Posted on February 23, 2024  - By Chris LaBelle  

Chapter 12:29-32 (ESV) - “When the LORD your God cuts off before you the nations whom you go in to dispossess, and you dispossess them and dwell in their land, take care that you be not ensnared to follow them, after they have been destroyed before you, and that you do not inquire about their gods, saying, ‘How did these nations serve their gods?—that I also may do the same.’ You shall not worship the LORD your God in that way, for every abominable thing that the LORD hates they have done for their gods, for they even burn their sons and their daughters in the fire to their gods.

“Everything that I command you, you shall be careful to do. You shall not add to it or take from it.”

Question to consider: Why would Israel be tempted to serve these other gods?

For the last two thousand years, we have lived during an age in which Jesus declared, “All authority in heaven and on earth has been given to me.” (Matthew 28:18) Our entire calendar has been centered around Him regardless of whether someone uses the secular term, CE (“Common Era”) rather than AD (“Anno Domini” – year of our Lord). We no longer think in terms of trying to appease the gods of the nations. If anything, we look at different religions in terms of cultural traditions and will investigate the art and religious practices out of curiosity or to develop relationships with people of those cultures.

Some good examples of how people behaved in ancient history would be the sailors and Ninevites in the book of Jonah as well as the resettlement of Samaria by the Assyrian King (2 Kings 17:24-41). The sailors in the book of Jonah believed one of the sea gods was angry with them and cast lots to figure out which passenger caused this anger. Their intent was to appease whatever god was angry by whatever means necessary. After Jonah was cast into the sea, and it became calm, the sailors worshiped the God of Jonah.

When Jonah was swallowed by the giant fish, it would have been assumed that Jonah’s God abandoned Jonah to Dagon, the Assyrian god of the sea. He was worshiped by the Ninevites, for Nineveh was the capital city of Assyria. When God delivered Jonah from the giant fish, he became a sign to the Ninevites (Luke 11:30) that Jonah’s God was more powerful than Dagon. When Jonah proclaimed that His God would destroy their city, they repented in the manner they believed would appease the God of Jonah (sackcloth and ashes).

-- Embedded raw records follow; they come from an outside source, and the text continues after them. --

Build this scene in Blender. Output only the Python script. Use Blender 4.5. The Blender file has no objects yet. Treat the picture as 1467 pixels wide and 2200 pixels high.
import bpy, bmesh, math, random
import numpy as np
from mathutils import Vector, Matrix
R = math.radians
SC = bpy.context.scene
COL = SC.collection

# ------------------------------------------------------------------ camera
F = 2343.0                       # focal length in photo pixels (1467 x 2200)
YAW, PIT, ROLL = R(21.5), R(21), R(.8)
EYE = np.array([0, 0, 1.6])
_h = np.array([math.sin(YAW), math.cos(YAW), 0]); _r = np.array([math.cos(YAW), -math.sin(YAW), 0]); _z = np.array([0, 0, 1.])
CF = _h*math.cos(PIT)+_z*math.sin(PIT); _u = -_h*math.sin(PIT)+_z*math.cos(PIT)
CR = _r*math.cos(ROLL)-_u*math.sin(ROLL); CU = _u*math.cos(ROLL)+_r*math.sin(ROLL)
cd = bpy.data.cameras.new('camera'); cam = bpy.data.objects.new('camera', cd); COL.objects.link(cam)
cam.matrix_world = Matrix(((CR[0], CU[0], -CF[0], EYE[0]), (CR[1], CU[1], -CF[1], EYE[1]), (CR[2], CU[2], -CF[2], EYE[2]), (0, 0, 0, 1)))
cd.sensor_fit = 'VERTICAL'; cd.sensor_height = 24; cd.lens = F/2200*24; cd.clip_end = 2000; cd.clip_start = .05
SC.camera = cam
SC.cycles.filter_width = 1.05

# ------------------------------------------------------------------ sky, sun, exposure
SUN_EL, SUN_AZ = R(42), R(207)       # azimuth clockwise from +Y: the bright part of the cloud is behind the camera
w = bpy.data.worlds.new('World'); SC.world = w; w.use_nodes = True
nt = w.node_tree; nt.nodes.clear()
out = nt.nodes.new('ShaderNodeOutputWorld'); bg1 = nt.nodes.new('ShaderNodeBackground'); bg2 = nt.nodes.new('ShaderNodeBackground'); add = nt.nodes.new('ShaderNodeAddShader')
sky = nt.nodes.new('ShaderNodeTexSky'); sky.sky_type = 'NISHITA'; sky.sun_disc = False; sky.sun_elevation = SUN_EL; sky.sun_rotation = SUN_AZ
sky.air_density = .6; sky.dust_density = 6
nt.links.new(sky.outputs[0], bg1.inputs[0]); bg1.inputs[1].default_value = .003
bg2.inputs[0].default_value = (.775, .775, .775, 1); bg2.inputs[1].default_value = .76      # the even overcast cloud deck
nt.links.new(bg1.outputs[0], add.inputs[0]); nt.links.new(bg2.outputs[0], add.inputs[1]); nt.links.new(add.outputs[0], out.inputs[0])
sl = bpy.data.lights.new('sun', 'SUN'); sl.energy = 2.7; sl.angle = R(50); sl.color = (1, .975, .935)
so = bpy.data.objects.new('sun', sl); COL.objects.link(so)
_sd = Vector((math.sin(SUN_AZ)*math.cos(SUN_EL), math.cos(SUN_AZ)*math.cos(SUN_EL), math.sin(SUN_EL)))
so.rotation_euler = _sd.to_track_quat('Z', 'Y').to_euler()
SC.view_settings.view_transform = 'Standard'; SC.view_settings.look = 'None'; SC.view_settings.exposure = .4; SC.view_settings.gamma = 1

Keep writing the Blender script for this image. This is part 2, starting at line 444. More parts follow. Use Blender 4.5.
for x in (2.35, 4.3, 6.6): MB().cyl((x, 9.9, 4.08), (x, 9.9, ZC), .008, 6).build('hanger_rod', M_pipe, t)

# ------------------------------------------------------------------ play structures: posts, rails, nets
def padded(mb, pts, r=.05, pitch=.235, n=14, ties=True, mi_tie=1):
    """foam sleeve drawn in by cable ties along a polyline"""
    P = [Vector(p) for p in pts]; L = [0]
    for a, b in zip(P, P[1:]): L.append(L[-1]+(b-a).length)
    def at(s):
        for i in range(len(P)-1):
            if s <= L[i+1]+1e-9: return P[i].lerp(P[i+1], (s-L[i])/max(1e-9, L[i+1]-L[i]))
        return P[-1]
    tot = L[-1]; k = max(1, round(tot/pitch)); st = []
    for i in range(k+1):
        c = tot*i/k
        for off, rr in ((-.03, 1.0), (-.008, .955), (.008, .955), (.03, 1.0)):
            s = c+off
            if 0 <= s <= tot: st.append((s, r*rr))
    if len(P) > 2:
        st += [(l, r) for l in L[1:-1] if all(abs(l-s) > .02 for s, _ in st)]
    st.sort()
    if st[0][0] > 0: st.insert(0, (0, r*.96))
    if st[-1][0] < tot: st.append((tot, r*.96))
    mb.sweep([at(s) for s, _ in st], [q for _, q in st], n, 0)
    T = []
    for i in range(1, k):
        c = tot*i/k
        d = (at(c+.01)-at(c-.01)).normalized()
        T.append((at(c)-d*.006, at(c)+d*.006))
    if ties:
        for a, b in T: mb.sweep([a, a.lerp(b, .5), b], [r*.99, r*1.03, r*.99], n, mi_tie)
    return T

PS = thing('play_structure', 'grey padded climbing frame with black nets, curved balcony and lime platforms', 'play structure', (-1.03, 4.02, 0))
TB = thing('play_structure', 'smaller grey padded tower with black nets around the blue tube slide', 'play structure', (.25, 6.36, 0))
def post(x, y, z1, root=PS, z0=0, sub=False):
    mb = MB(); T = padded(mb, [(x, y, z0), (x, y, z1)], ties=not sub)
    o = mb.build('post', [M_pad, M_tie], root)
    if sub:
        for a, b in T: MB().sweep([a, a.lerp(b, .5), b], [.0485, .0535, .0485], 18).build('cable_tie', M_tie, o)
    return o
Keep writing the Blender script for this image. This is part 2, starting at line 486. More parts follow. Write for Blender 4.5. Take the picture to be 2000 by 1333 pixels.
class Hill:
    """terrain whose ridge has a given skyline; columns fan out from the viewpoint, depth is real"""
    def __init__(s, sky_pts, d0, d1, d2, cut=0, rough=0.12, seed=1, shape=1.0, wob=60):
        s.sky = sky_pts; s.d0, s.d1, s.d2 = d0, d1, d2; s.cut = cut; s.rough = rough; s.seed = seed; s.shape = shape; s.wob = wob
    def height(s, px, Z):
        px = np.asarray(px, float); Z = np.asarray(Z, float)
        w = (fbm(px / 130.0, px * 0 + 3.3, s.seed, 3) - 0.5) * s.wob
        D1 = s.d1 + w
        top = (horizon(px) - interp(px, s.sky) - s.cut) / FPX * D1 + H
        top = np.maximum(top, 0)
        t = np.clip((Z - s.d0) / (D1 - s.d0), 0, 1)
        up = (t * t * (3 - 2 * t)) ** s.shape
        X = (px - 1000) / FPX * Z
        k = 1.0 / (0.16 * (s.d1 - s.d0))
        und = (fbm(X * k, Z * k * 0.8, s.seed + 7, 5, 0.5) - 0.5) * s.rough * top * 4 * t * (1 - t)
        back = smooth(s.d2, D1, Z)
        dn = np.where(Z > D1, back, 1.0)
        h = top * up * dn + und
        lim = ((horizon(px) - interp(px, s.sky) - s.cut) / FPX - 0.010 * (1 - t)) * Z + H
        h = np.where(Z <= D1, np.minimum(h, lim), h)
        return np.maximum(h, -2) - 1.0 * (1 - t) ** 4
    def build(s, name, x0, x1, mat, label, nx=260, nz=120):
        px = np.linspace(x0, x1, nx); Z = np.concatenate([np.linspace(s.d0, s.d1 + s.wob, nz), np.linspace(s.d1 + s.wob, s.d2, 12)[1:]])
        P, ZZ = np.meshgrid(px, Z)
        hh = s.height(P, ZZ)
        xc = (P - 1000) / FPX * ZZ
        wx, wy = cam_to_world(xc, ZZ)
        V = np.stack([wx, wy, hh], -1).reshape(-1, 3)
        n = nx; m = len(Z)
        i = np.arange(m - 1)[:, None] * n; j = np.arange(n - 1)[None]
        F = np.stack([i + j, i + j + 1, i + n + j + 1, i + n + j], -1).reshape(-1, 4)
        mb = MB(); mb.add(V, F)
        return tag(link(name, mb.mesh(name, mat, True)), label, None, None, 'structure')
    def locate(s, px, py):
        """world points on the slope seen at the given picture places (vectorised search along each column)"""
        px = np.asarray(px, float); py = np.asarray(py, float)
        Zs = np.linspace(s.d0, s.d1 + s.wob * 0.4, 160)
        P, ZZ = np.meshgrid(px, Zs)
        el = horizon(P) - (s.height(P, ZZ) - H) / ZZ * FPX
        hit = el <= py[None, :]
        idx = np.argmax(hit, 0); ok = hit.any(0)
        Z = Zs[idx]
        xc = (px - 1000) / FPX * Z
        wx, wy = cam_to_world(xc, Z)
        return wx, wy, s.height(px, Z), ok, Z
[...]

The Assyrian King who resettled Samaria with people from different nations was faced with a dilemma when the people were being attacked by lions. He contacted the religious leaders of Israel to find out how to appease their God and was given the Law. Unfortunately, the people merely incorporated the Law into their pagan worship practices.

Now Israel would be coming into lands designated for different gods and be tempted to serve their gods in order to maintain peace and prosperity in the land. Unfortunately, Israel would not heed Moses’ advice, and when they feared losing their prosperity, they did abominable things (even burning their children) in order to try and regain it. Of course, the further they walked away from God, the more trouble they faced until they would eventually be evicted from the land.


Dear heavenly Father, we know You are the one true God, and yet we continually seem to rely on the things of this world to sustain us. Please stir up in us a contentment that only comes from knowing You are the source of our strength and well-being. Amen.